**GIVEN INSTRUCTION:** Set down each line of the data below exactly as it stands, dropping the pictures.

**RAW DATA:**
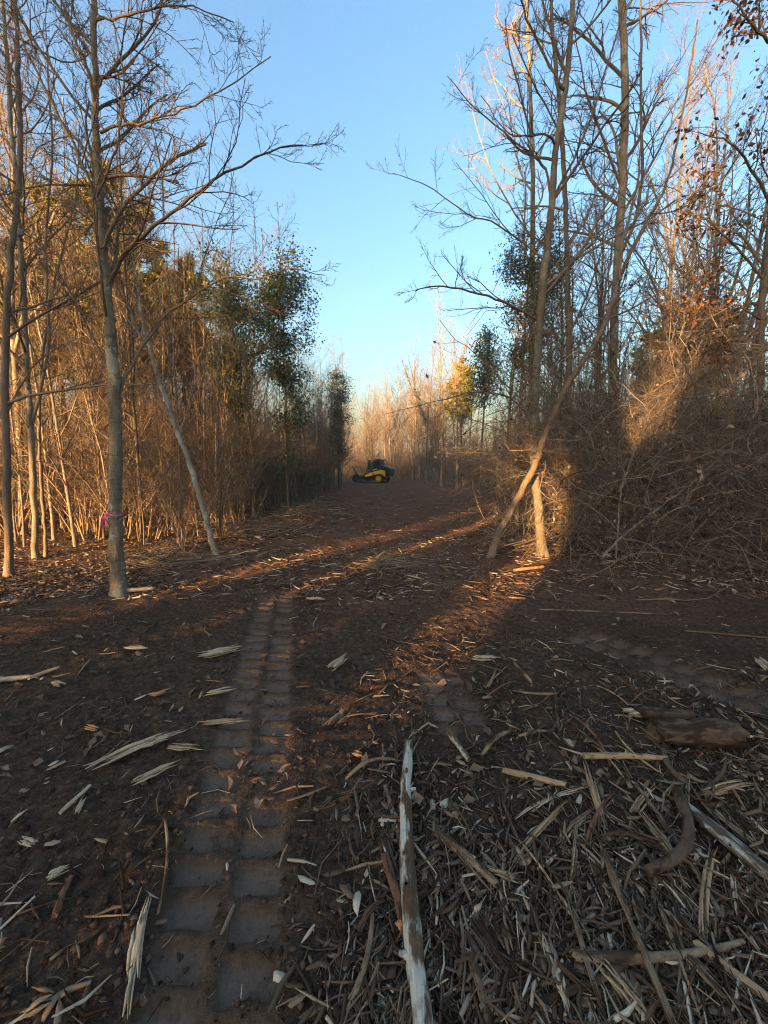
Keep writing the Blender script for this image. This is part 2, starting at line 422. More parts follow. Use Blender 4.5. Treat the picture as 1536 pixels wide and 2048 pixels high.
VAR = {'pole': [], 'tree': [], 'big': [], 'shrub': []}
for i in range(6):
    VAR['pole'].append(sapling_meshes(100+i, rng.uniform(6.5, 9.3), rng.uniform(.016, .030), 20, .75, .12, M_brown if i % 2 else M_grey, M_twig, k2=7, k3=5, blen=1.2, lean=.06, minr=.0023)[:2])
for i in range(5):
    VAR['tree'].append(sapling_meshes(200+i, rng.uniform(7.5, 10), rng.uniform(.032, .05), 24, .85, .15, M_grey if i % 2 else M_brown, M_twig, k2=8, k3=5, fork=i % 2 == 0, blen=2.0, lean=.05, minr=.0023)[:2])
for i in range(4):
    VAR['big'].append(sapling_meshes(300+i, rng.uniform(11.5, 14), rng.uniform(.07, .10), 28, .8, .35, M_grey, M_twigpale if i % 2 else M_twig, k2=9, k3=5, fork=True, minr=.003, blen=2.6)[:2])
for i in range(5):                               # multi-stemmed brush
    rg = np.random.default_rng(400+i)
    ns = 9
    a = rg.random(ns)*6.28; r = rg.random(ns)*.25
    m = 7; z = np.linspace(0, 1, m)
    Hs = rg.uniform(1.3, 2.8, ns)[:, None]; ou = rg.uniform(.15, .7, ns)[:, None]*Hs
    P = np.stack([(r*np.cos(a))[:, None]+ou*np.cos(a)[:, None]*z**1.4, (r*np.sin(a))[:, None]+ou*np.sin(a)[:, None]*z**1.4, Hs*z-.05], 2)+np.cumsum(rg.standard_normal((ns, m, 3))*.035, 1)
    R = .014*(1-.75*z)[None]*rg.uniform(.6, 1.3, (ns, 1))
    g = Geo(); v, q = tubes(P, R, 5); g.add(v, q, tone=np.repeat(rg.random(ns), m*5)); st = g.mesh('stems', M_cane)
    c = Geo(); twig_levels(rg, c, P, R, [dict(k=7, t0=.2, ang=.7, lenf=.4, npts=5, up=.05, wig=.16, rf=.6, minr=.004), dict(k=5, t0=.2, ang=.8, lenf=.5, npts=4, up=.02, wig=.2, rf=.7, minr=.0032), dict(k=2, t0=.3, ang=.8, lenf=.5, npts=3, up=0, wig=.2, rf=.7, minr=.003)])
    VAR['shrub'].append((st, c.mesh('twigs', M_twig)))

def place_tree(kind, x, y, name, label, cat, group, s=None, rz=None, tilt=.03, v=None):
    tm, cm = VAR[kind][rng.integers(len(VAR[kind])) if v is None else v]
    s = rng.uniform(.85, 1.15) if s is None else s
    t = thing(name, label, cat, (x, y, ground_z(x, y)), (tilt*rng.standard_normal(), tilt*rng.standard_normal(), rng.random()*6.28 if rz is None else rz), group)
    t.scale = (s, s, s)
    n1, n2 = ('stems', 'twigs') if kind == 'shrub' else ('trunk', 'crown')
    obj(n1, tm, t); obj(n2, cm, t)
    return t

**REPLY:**
Keep writing the Blender script for this image. This is part 2, starting at line 422. More parts follow. Use Blender 4.5. Treat the picture as 1536 pixels wide and 2048 pixels high.
VAR = {'pole': [], 'tree': [], 'big': [], 'shrub': []}
for i in range(6):
    VAR['pole'].append(sapling_meshes(100+i, rng.uniform(6.5, 9.3), rng.uniform(.016, .030), 20, .75, .12, M_brown if i % 2 else M_grey, M_twig, k2=7, k3=5, blen=1.2, lean=.06, minr=.0023)[:2])
for i in range(5):
    VAR['tree'].append(sapling_meshes(200+i, rng.uniform(7.5, 10), rng.uniform(.032, .05), 24, .85, .15, M_grey if i % 2 else M_brown, M_twig, k2=8, k3=5, fork=i % 2 == 0, blen=2.0, lean=.05, minr=.0023)[:2])
for i in range(4):
    VAR['big'].append(sapling_meshes(300+i, rng.uniform(11.5, 14), rng.uniform(.07, .10), 28, .8, .35, M_grey, M_twigpale if i % 2 else M_twig, k2=9, k3=5, fork=True, minr=.003, blen=2.6)[:2])
for i in range(5):                               # multi-stemmed brush
    rg = np.random.default_rng(400+i)
    ns = 9
    a = rg.random(ns)*6.28; r = rg.random(ns)*.25
    m = 7; z = np.linspace(0, 1, m)
    Hs = rg.uniform(1.3, 2.8, ns)[:, None]; ou = rg.uniform(.15, .7, ns)[:, None]*Hs
    P = np.stack([(r*np.cos(a))[:, None]+ou*np.cos(a)[:, None]*z**1.4, (r*np.sin(a))[:, None]+ou*np.sin(a)[:, None]*z**1.4, Hs*z-.05], 2)+np.cumsum(rg.standard_normal((ns, m, 3))*.035, 1)
    R = .014*(1-.75*z)[None]*rg.uniform(.6, 1.3, (ns, 1))
    g = Geo(); v, q = tubes(P, R, 5); g.add(v, q, tone=np.repeat(rg.random(ns), m*5)); st = g.mesh('stems', M_cane)
    c = Geo(); twig_levels(rg, c, P, R, [dict(k=7, t0=.2, ang=.7, lenf=.4, npts=5, up=.05, wig=.16, rf=.6, minr=.004), dict(k=5, t0=.2, ang=.8, lenf=.5, npts=4, up=.02, wig=.2, rf=.7, minr=.0032), dict(k=2, t0=.3, ang=.8, lenf=.5, npts=3, up=0, wig=.2, rf=.7, minr=.003)])
    VAR['shrub'].append((st, c.mesh('twigs', M_twig)))

def place_tree(kind, x, y, name, label, cat, group, s=None, rz=None, tilt=.03, v=None):
    tm, cm = VAR[kind][rng.integers(len(VAR[kind])) if v is None else v]
    s = rng.uniform(.85, 1.15) if s is None else s
    t = thing(name, label, cat, (x, y, ground_z(x, y)), (tilt*rng.standard_normal(), tilt*rng.standard_normal(), rng.random()*6.28 if rz is None else rz), group)
    t.scale = (s, s, s)
    n1, n2 = ('stems', 'twigs') if kind == 'shrub' else ('trunk', 'crown')
    obj(n1, tm, t); obj(n2, cm, t)
    return t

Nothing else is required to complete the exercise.